The Circle of Self
Commentary by Clare Carlisle Tresch
According to Greek legend, the beautiful young man Narcissus was so captivated by his own reflection that he could not tear himself away from it, and died of thirst and starvation by the water’s edge. Caravaggio’s painting conveys this stasis in the rigid, awkward position of Narcissus’s arms, and in the circular form of the composition: Narcissus isn’t going anywhere. This form resonates with the insatiable—but ultimately sterile—circle of desire, sin, and death described in the Letter of James: ‘desire when it has conceived gives birth to sin; and sin when it is full-grown brings death’ (1:15).
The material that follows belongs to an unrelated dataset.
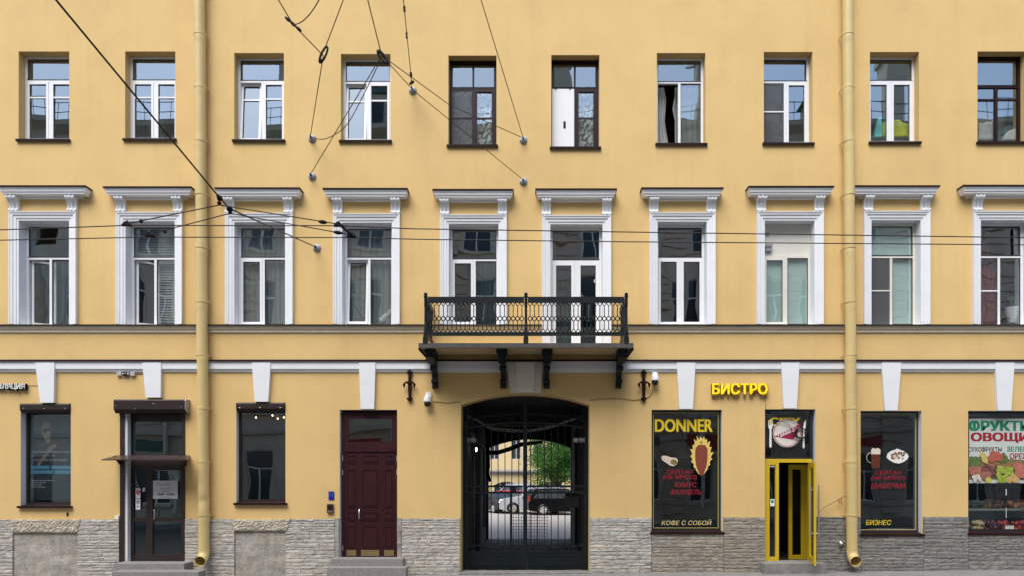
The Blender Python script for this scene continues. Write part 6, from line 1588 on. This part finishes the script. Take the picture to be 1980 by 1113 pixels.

This is an image of the human condition without God. ‘Lured and enticed by his own desire’ (1:14), a person becomes solipsistic, self-enclosed. The folds and doublings within Caravaggio’s painting—the reflection of Narcissus in the water, and the way the figure is uncomfortably bent double, folded over himself—echo the repeated references to duplicity, self-deception, in the passage (vv.16, 22, 26). The whole image is bisected horizontally by the line dividing land and water; despite his self-absorption, Narcissus remains divided from himself.
Caravaggio’s use of darkness and light also amplify this existential moment, frozen in time. Narcissus is illuminated ‘from above’—his physical ‘endowments’ are, after all, gifts from the ‘Father of lights’ (v.17)—yet he has turned away from this light, and looks down into near-darkness. This motionless human figure almost parodies the unchangeable nature of God. While for the author of James’s letter ‘those who love [God]’ (v.12) are ‘doers of the word’ (v.22)—active people who go readily to those in need, and who grow inwardly in faith and virtue—Narcissus is transfixed, arrested by his own shallow image, unable to carry out the works of love that the text cites as the signs of responsiveness to God’s word.